» WORKING DATA
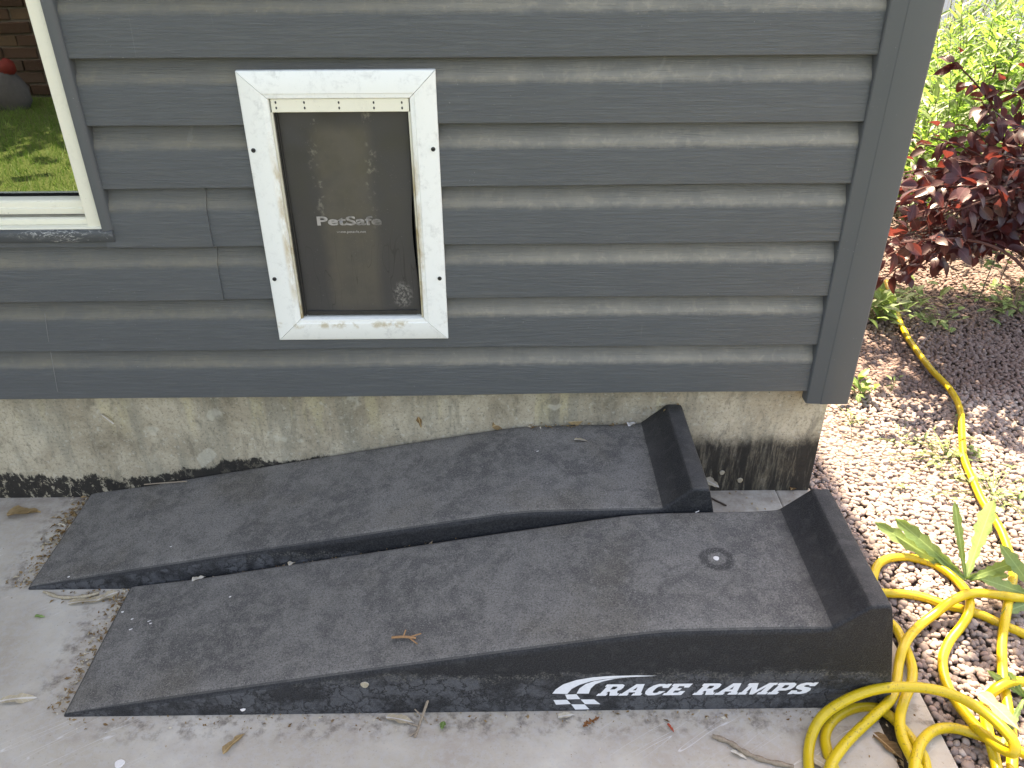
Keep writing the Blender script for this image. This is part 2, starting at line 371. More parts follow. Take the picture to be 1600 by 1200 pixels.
plain('white_vinyl', (.74, .74, .72), .5, .3, .05, 4)
plain('mortar', (.16, .14, .12), .95, .1, .3, 60, .6)
plain('grey_cloth', (.09, .09, .095), .85, .2, .3, 40)
plain('red_cloth', (.16, .02, .015), .7, .3, .2, 40)
plain('red_petal', (.35, .06, .03), .6, .3, .3, 200)
plain('brown_cone', (.22, .09, .035), .8, .2, .5, 200)
plain('room', (.05, .05, .05), .9, .1, .2)
plain('caulk', (.22, .22, .21), .7, .2, .2, 60)
g = G('brick_clay', .9, .2); r_ = g.rand('object')
g.color(g.mix(g.step(g.noise(40, 5), .4, .7, 0, .5), g.ramp(r_, [(0, (.05, .03, .022)), (.5, (.09, .052, .036)), (.8, (.07, .05, .04)), (1, (.15, .10, .065))]), (.08, .06, .05))); g.bump(g.noise(150, 4), .5, .003); M['brick'] = g.m
g = G('film_print', .4, .4)        # worn print on the flap: fades out to the right and in flakes
fade = g.math('MULTIPLY', g.step(g.x, -.215, -.285, .25, 1), g.step(g.noise(75, 4, .65), .36, .60, .4, 1))
g.color(g.mix(fade, (.066, .061, .055), (.36, .335, .31))); M['film_print'] = g.m
g = G('window_glass', .0, .5); g.inp('IOR', 1.5)
gl = g.t.nodes.new('ShaderNodeBsdfGlossy'); gl.inputs['Roughness'].default_value = .004; gl.inputs[0].default_value = (.95, 1, .95, 1)
tp = g.t.nodes.new('ShaderNodeBsdfTransparent'); tp.inputs[0].default_value = (.35, .38, .37, 1)
lw = g.t.nodes.new('ShaderNodeFresnel'); lw.inputs[0].default_value = 4.4
ms = g.t.nodes.new('ShaderNodeMixShader'); g.t.links.new(lw.outputs[0], ms.inputs[0]); g.t.links.new(tp.outputs[0], ms.inputs[1]); g.t.links.new(gl.outputs[0], ms.inputs[2])
g.t.links.new(ms.outputs[0], g.out.inputs[0]); M['glass'] = g.m

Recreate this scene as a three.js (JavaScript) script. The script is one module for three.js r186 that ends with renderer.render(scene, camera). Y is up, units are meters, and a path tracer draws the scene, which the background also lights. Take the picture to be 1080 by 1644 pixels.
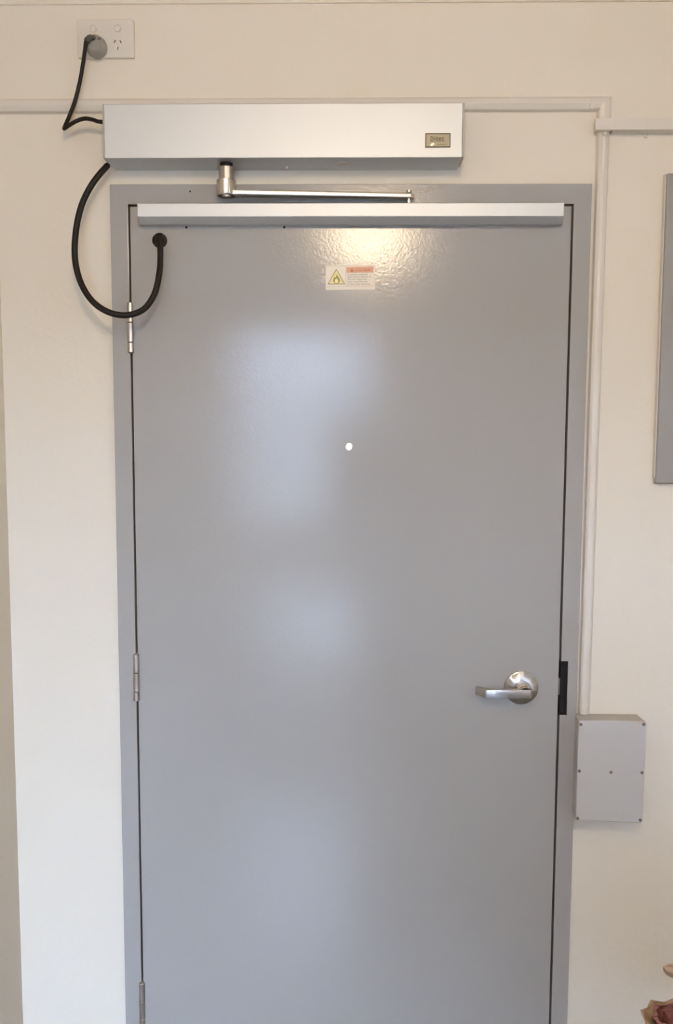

» WHAT IS ASKED
Repeat each record exactly, with the pictures left out.

» EXERCISE RESULT
Keep writing the Blender script for this image. This is part 2, starting at line 371. More parts follow. Take the picture to be 1600 by 1200 pixels.
plain('white_vinyl', (.74, .74, .72), .5, .3, .05, 4)
plain('mortar', (.16, .14, .12), .95, .1, .3, 60, .6)
plain('grey_cloth', (.09, .09, .095), .85, .2, .3, 40)
plain('red_cloth', (.16, .02, .015), .7, .3, .2, 40)
plain('red_petal', (.35, .06, .03), .6, .3, .3, 200)
plain('brown_cone', (.22, .09, .035), .8, .2, .5, 200)
plain('room', (.05, .05, .05), .9, .1, .2)
plain('caulk', (.22, .22, .21), .7, .2, .2, 60)
g = G('brick_clay', .9, .2); r_ = g.rand('object')
g.color(g.mix(g.step(g.noise(40, 5), .4, .7, 0, .5), g.ramp(r_, [(0, (.05, .03, .022)), (.5, (.09, .052, .036)), (.8, (.07, .05, .04)), (1, (.15, .10, .065))]), (.08, .06, .05))); g.bump(g.noise(150, 4), .5, .003); M['brick'] = g.m
g = G('film_print', .4, .4)        # worn print on the flap: fades out to the right and in flakes
fade = g.math('MULTIPLY', g.step(g.x, -.215, -.285, .25, 1), g.step(g.noise(75, 4, .65), .36, .60, .4, 1))
g.color(g.mix(fade, (.066, .061, .055), (.36, .335, .31))); M['film_print'] = g.m
g = G('window_glass', .0, .5); g.inp('IOR', 1.5)
gl = g.t.nodes.new('ShaderNodeBsdfGlossy'); gl.inputs['Roughness'].default_value = .004; gl.inputs[0].default_value = (.95, 1, .95, 1)
tp = g.t.nodes.new('ShaderNodeBsdfTransparent'); tp.inputs[0].default_value = (.35, .38, .37, 1)
lw = g.t.nodes.new('ShaderNodeFresnel'); lw.inputs[0].default_value = 4.4
ms = g.t.nodes.new('ShaderNodeMixShader'); g.t.links.new(lw.outputs[0], ms.inputs[0]); g.t.links.new(tp.outputs[0], ms.inputs[1]); g.t.links.new(gl.outputs[0], ms.inputs[2])
g.t.links.new(ms.outputs[0], g.out.inputs[0]); M['glass'] = g.m

Recreate this scene as a three.js (JavaScript) script. The script is one module for three.js r186 that ends with renderer.render(scene, camera). Y is up, units are meters, and a path tracer draws the scene, which the background also lights. Take the picture to be 1080 by 1644 pixels.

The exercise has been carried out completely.